== DATA LINES
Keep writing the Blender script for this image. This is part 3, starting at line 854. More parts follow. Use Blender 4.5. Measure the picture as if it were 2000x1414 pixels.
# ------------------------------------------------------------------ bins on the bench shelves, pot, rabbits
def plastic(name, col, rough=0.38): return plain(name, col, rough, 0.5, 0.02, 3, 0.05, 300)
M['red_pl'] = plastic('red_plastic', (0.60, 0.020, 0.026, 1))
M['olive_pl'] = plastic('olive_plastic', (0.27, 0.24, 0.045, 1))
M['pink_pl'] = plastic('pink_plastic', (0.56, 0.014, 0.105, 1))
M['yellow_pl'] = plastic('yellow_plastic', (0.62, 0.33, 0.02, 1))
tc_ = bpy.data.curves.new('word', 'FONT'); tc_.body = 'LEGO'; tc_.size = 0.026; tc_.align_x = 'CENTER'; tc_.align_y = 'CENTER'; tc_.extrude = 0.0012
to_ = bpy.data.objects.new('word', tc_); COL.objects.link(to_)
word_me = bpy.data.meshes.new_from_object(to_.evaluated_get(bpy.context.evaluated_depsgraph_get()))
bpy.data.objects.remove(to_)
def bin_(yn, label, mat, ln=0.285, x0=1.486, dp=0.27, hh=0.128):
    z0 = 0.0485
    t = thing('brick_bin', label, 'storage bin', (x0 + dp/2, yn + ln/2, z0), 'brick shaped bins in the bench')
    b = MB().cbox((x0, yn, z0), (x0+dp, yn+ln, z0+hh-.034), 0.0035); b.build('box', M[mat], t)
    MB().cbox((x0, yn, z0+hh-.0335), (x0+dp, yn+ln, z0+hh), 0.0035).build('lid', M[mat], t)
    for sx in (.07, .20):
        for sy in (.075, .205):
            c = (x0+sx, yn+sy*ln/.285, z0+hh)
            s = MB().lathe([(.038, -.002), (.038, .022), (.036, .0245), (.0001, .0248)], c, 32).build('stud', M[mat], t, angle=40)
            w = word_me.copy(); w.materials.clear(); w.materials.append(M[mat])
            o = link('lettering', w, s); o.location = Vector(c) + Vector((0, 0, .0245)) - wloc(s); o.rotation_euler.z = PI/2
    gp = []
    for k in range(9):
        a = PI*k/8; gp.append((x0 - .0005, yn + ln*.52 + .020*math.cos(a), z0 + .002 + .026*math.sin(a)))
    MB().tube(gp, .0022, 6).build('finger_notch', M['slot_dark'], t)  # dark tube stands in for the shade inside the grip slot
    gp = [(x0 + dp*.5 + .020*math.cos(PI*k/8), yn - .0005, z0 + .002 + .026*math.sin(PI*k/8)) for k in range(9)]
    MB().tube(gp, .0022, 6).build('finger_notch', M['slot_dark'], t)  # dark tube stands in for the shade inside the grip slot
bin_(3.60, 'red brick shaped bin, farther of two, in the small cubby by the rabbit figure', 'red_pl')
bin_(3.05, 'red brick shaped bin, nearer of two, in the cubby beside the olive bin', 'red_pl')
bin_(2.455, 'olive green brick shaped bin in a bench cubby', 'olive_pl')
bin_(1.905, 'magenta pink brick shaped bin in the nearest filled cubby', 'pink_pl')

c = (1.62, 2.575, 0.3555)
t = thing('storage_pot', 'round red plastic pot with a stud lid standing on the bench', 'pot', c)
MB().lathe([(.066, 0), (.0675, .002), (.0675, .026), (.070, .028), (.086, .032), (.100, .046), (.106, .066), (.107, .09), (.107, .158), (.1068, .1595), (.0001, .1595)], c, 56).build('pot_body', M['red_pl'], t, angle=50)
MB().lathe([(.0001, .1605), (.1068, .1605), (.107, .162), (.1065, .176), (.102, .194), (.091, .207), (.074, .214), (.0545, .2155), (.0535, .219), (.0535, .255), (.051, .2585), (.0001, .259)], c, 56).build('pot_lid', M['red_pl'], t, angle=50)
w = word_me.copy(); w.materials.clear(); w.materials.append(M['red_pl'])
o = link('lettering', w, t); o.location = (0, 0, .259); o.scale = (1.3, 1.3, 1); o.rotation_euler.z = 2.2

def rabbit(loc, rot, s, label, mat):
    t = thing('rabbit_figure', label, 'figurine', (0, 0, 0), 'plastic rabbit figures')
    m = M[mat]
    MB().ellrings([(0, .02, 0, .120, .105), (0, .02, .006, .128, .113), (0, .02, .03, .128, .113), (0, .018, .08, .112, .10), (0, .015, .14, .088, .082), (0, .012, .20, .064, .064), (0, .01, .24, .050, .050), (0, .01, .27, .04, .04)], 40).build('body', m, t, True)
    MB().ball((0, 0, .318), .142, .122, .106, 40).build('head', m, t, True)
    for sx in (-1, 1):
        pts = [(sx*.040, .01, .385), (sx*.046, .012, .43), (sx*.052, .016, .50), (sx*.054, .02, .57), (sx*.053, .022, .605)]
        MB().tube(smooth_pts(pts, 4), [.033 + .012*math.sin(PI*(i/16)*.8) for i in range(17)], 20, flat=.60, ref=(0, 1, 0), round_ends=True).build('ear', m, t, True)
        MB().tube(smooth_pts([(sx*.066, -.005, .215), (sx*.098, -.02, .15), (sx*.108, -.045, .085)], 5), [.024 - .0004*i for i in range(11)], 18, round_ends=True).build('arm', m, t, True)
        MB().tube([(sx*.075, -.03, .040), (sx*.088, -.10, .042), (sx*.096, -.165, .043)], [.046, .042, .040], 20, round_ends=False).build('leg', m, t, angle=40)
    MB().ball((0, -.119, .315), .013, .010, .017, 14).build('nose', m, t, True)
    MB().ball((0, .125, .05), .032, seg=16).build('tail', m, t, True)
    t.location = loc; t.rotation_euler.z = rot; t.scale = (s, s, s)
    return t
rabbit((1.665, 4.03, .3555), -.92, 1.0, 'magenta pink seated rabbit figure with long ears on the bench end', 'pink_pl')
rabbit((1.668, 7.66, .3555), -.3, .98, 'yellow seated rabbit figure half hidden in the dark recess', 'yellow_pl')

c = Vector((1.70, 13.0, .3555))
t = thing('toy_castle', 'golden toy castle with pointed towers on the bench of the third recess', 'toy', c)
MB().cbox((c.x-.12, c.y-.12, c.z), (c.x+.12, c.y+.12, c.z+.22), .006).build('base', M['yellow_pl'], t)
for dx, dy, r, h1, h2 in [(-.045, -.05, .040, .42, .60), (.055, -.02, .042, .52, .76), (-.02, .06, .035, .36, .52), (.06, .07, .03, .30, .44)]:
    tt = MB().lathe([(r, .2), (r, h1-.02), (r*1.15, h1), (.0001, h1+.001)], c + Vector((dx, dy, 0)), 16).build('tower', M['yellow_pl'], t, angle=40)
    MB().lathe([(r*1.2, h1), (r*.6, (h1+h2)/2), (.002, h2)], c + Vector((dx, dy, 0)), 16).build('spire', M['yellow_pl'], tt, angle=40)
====
* [INSTRUCTIONS TO FOLLOW]:
Print the whole listing again, exactly.

* [WRITTEN ANSWER]:
Keep writing the Blender script for this image. This is part 3, starting at line 854. More parts follow. Use Blender 4.5. Measure the picture as if it were 2000x1414 pixels.
# ------------------------------------------------------------------ bins on the bench shelves, pot, rabbits
def plastic(name, col, rough=0.38): return plain(name, col, rough, 0.5, 0.02, 3, 0.05, 300)
M['red_pl'] = plastic('red_plastic', (0.60, 0.020, 0.026, 1))
M['olive_pl'] = plastic('olive_plastic', (0.27, 0.24, 0.045, 1))
M['pink_pl'] = plastic('pink_plastic', (0.56, 0.014, 0.105, 1))
M['yellow_pl'] = plastic('yellow_plastic', (0.62, 0.33, 0.02, 1))
tc_ = bpy.data.curves.new('word', 'FONT'); tc_.body = 'LEGO'; tc_.size = 0.026; tc_.align_x = 'CENTER'; tc_.align_y = 'CENTER'; tc_.extrude = 0.0012
to_ = bpy.data.objects.new('word', tc_); COL.objects.link(to_)
word_me = bpy.data.meshes.new_from_object(to_.evaluated_get(bpy.context.evaluated_depsgraph_get()))
bpy.data.objects.remove(to_)
def bin_(yn, label, mat, ln=0.285, x0=1.486, dp=0.27, hh=0.128):
    z0 = 0.0485
    t = thing('brick_bin', label, 'storage bin', (x0 + dp/2, yn + ln/2, z0), 'brick shaped bins in the bench')
    b = MB().cbox((x0, yn, z0), (x0+dp, yn+ln, z0+hh-.034), 0.0035); b.build('box', M[mat], t)
    MB().cbox((x0, yn, z0+hh-.0335), (x0+dp, yn+ln, z0+hh), 0.0035).build('lid', M[mat], t)
    for sx in (.07, .20):
        for sy in (.075, .205):
            c = (x0+sx, yn+sy*ln/.285, z0+hh)
            s = MB().lathe([(.038, -.002), (.038, .022), (.036, .0245), (.0001, .0248)], c, 32).build('stud', M[mat], t, angle=40)
            w = word_me.copy(); w.materials.clear(); w.materials.append(M[mat])
            o = link('lettering', w, s); o.location = Vector(c) + Vector((0, 0, .0245)) - wloc(s); o.rotation_euler.z = PI/2
    gp = []
    for k in range(9):
        a = PI*k/8; gp.append((x0 - .0005, yn + ln*.52 + .020*math.cos(a), z0 + .002 + .026*math.sin(a)))
    MB().tube(gp, .0022, 6).build('finger_notch', M['slot_dark'], t)  # dark tube stands in for the shade inside the grip slot
    gp = [(x0 + dp*.5 + .020*math.cos(PI*k/8), yn - .0005, z0 + .002 + .026*math.sin(PI*k/8)) for k in range(9)]
    MB().tube(gp, .0022, 6).build('finger_notch', M['slot_dark'], t)  # dark tube stands in for the shade inside the grip slot
bin_(3.60, 'red brick shaped bin, farther of two, in the small cubby by the rabbit figure', 'red_pl')
bin_(3.05, 'red brick shaped bin, nearer of two, in the cubby beside the olive bin', 'red_pl')
bin_(2.455, 'olive green brick shaped bin in a bench cubby', 'olive_pl')
bin_(1.905, 'magenta pink brick shaped bin in the nearest filled cubby', 'pink_pl')

c = (1.62, 2.575, 0.3555)
t = thing('storage_pot', 'round red plastic pot with a stud lid standing on the bench', 'pot', c)
MB().lathe([(.066, 0), (.0675, .002), (.0675, .026), (.070, .028), (.086, .032), (.100, .046), (.106, .066), (.107, .09), (.107, .158), (.1068, .1595), (.0001, .1595)], c, 56).build('pot_body', M['red_pl'], t, angle=50)
MB().lathe([(.0001, .1605), (.1068, .1605), (.107, .162), (.1065, .176), (.102, .194), (.091, .207), (.074, .214), (.0545, .2155), (.0535, .219), (.0535, .255), (.051, .2585), (.0001, .259)], c, 56).build('pot_lid', M['red_pl'], t, angle=50)
w = word_me.copy(); w.materials.clear(); w.materials.append(M['red_pl'])
o = link('lettering', w, t); o.location = (0, 0, .259); o.scale = (1.3, 1.3, 1); o.rotation_euler.z = 2.2

def rabbit(loc, rot, s, label, mat):
    t = thing('rabbit_figure', label, 'figurine', (0, 0, 0), 'plastic rabbit figures')
    m = M[mat]
    MB().ellrings([(0, .02, 0, .120, .105), (0, .02, .006, .128, .113), (0, .02, .03, .128, .113), (0, .018, .08, .112, .10), (0, .015, .14, .088, .082), (0, .012, .20, .064, .064), (0, .01, .24, .050, .050), (0, .01, .27, .04, .04)], 40).build('body', m, t, True)
    MB().ball((0, 0, .318), .142, .122, .106, 40).build('head', m, t, True)
    for sx in (-1, 1):
        pts = [(sx*.040, .01, .385), (sx*.046, .012, .43), (sx*.052, .016, .50), (sx*.054, .02, .57), (sx*.053, .022, .605)]
        MB().tube(smooth_pts(pts, 4), [.033 + .012*math.sin(PI*(i/16)*.8) for i in range(17)], 20, flat=.60, ref=(0, 1, 0), round_ends=True).build('ear', m, t, True)
        MB().tube(smooth_pts([(sx*.066, -.005, .215), (sx*.098, -.02, .15), (sx*.108, -.045, .085)], 5), [.024 - .0004*i for i in range(11)], 18, round_ends=True).build('arm', m, t, True)
        MB().tube([(sx*.075, -.03, .040), (sx*.088, -.10, .042), (sx*.096, -.165, .043)], [.046, .042, .040], 20, round_ends=False).build('leg', m, t, angle=40)
    MB().ball((0, -.119, .315), .013, .010, .017, 14).build('nose', m, t, True)
    MB().ball((0, .125, .05), .032, seg=16).build('tail', m, t, True)
    t.location = loc; t.rotation_euler.z = rot; t.scale = (s, s, s)
    return t
rabbit((1.665, 4.03, .3555), -.92, 1.0, 'magenta pink seated rabbit figure with long ears on the bench end', 'pink_pl')
rabbit((1.668, 7.66, .3555), -.3, .98, 'yellow seated rabbit figure half hidden in the dark recess', 'yellow_pl')

c = Vector((1.70, 13.0, .3555))
t = thing('toy_castle', 'golden toy castle with pointed towers on the bench of the third recess', 'toy', c)
MB().cbox((c.x-.12, c.y-.12, c.z), (c.x+.12, c.y+.12, c.z+.22), .006).build('base', M['yellow_pl'], t)
for dx, dy, r, h1, h2 in [(-.045, -.05, .040, .42, .60), (.055, -.02, .042, .52, .76), (-.02, .06, .035, .36, .52), (.06, .07, .03, .30, .44)]:
    tt = MB().lathe([(r, .2), (r, h1-.02), (r*1.15, h1), (.0001, h1+.001)], c + Vector((dx, dy, 0)), 16).build('tower', M['yellow_pl'], t, angle=40)
    MB().lathe([(r*1.2, h1), (r*.6, (h1+h2)/2), (.002, h2)], c + Vector((dx, dy, 0)), 16).build('spire', M['yellow_pl'], tt, angle=40)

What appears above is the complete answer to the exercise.